**Your objective:**
Copy out precisely the lines beginning at the line that contains "What Blender Python" and ending at the line that contains "from mathutils import", including both.

**Data supplied:**
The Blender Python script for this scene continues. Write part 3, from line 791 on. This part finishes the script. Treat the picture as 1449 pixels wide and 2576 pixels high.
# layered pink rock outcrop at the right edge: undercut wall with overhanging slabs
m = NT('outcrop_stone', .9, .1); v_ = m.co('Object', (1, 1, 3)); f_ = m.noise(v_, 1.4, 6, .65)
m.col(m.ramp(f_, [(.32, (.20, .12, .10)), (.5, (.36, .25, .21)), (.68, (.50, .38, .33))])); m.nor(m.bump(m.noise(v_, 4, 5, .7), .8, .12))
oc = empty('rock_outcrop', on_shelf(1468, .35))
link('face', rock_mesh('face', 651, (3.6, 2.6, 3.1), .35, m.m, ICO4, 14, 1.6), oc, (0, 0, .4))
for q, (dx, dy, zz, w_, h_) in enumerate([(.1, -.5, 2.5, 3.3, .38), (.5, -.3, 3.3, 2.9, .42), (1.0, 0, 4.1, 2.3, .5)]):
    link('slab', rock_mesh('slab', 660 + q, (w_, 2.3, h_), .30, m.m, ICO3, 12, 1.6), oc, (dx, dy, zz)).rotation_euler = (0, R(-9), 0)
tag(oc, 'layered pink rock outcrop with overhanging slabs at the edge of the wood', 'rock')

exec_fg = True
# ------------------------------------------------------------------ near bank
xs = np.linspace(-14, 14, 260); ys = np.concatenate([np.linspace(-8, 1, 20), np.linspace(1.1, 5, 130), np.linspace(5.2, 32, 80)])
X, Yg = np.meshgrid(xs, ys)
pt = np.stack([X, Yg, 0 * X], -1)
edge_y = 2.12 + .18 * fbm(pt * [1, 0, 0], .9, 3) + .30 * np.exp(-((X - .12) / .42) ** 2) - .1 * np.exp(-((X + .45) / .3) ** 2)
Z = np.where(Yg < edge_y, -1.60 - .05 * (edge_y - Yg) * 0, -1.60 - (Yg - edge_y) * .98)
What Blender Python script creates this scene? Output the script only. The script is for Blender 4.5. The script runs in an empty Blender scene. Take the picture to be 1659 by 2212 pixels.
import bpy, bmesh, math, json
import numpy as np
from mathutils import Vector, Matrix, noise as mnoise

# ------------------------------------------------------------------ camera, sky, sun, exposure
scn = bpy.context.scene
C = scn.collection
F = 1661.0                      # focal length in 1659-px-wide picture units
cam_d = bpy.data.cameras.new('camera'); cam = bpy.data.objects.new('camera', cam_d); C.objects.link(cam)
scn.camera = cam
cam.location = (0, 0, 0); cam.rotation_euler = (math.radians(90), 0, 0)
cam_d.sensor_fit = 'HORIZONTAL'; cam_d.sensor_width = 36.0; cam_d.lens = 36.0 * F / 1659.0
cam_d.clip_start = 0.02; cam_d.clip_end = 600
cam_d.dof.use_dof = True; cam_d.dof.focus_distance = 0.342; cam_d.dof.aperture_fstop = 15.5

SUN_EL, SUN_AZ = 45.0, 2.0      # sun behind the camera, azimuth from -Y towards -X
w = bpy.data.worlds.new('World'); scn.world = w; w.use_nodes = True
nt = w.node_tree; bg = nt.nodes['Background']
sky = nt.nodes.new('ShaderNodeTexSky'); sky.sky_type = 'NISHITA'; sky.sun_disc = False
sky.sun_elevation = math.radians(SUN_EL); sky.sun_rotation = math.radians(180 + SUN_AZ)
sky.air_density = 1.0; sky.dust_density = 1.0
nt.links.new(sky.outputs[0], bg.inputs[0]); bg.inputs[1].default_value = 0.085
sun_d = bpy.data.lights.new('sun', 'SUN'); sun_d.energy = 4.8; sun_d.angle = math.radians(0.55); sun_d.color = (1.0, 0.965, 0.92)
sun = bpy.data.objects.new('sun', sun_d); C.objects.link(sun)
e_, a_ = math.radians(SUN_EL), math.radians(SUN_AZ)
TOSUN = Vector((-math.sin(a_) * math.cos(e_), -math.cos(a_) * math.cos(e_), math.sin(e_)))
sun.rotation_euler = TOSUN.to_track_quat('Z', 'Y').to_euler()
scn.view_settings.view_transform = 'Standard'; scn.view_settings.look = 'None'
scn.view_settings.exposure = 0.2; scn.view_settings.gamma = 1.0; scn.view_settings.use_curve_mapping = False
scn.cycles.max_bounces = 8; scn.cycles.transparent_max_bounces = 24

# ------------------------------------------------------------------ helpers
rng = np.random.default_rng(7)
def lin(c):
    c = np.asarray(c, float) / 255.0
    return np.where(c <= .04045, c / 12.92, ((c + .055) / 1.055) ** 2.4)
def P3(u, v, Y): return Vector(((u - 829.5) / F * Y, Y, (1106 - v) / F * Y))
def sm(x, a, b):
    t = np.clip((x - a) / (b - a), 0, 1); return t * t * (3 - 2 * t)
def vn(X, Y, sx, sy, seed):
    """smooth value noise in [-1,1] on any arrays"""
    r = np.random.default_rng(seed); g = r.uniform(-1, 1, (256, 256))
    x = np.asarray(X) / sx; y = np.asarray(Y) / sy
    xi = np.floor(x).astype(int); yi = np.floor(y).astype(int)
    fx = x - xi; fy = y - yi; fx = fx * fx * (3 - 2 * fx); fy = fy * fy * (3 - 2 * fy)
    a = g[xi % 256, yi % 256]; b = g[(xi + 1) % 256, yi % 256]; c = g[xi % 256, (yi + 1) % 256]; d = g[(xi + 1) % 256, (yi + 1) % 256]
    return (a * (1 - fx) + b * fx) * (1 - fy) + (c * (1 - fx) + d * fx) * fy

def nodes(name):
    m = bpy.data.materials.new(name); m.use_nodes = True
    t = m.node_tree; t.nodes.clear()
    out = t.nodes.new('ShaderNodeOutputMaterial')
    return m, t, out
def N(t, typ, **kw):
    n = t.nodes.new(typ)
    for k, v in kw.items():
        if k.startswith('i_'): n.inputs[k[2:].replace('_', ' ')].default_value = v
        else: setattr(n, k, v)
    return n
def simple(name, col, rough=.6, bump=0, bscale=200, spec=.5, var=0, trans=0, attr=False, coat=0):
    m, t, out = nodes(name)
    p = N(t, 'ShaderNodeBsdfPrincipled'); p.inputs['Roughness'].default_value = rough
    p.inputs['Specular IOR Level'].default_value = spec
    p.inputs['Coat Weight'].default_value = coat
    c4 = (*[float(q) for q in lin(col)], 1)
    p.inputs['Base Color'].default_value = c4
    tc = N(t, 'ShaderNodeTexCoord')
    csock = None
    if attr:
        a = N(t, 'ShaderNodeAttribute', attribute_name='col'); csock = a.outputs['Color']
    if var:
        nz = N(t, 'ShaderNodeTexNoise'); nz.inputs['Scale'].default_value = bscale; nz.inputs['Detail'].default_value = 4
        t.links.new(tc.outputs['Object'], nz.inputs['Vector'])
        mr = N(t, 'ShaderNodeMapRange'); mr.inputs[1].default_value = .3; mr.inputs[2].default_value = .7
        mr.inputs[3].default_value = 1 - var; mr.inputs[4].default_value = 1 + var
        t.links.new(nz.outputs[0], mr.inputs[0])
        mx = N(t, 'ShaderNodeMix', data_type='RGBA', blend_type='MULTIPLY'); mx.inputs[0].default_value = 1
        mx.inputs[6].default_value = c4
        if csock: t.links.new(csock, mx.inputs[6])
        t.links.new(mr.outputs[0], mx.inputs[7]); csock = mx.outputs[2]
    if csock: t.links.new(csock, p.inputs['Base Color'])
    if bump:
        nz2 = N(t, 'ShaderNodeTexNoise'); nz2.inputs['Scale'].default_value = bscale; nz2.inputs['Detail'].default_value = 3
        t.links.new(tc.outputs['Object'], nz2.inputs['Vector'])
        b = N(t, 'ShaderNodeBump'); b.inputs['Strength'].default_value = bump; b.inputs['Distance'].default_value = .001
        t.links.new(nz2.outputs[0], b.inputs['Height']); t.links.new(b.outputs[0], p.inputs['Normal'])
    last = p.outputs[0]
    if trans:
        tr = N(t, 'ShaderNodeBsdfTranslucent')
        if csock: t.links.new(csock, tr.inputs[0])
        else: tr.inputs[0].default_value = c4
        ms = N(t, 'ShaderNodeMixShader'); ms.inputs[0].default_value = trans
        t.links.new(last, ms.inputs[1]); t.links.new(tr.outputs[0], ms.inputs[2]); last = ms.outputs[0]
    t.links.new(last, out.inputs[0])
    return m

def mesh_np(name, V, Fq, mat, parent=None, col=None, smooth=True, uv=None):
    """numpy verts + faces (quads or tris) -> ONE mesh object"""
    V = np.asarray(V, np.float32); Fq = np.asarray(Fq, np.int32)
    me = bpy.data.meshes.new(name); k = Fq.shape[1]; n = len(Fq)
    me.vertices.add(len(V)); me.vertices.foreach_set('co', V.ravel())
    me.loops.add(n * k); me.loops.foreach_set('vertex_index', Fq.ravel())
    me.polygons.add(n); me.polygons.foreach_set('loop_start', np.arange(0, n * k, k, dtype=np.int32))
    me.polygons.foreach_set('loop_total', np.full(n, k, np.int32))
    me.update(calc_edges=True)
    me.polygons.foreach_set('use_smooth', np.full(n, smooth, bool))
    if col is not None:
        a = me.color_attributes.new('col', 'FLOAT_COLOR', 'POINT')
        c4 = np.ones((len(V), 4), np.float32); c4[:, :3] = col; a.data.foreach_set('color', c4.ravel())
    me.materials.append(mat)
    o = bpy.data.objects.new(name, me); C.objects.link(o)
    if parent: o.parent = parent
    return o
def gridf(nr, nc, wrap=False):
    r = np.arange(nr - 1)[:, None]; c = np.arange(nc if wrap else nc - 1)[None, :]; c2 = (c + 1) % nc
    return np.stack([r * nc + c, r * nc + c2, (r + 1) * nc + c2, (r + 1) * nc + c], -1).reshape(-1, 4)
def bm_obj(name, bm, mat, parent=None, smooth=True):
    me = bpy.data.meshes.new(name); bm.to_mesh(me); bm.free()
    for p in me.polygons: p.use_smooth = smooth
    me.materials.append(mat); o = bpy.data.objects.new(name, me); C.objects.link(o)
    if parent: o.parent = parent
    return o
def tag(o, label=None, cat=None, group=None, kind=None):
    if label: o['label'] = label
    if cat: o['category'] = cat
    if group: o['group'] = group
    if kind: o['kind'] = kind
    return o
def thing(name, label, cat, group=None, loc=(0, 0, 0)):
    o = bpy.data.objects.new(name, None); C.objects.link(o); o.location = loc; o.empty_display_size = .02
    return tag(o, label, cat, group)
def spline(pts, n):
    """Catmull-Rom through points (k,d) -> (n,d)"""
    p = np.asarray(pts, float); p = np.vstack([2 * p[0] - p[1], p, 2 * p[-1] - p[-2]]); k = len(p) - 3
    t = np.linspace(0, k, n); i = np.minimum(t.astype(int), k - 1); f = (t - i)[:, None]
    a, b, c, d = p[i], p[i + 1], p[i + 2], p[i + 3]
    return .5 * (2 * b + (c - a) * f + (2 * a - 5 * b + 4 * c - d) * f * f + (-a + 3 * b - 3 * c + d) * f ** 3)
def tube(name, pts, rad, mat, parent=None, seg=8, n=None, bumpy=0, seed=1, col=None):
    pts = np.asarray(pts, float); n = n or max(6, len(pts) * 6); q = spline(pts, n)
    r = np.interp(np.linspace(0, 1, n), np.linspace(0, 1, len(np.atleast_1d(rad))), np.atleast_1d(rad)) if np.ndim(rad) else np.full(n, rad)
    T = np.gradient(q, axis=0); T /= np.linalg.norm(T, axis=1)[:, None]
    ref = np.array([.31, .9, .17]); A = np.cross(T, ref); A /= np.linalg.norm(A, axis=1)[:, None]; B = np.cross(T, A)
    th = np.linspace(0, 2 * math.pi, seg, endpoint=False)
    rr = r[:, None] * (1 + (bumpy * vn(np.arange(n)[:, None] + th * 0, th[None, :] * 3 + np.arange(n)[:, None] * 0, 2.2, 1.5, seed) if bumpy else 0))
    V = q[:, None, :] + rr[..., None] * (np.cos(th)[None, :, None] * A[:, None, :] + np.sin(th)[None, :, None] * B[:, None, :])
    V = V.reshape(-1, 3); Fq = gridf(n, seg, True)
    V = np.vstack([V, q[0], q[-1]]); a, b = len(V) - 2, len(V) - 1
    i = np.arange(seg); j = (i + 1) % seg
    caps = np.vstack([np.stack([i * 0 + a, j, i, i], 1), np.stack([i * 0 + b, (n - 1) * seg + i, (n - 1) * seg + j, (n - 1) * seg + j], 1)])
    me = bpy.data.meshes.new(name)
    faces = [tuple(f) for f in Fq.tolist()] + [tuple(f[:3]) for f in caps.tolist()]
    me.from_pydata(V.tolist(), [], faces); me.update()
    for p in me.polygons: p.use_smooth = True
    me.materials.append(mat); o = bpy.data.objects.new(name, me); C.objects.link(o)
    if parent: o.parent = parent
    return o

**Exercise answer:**
What Blender Python script creates this scene? Output the script only. The script is for Blender 4.5. The script runs in an empty Blender scene. Take the picture to be 1659 by 2212 pixels.
import bpy, bmesh, math, json
import numpy as np
from mathutils import Vector, Matrix, noise as mnoise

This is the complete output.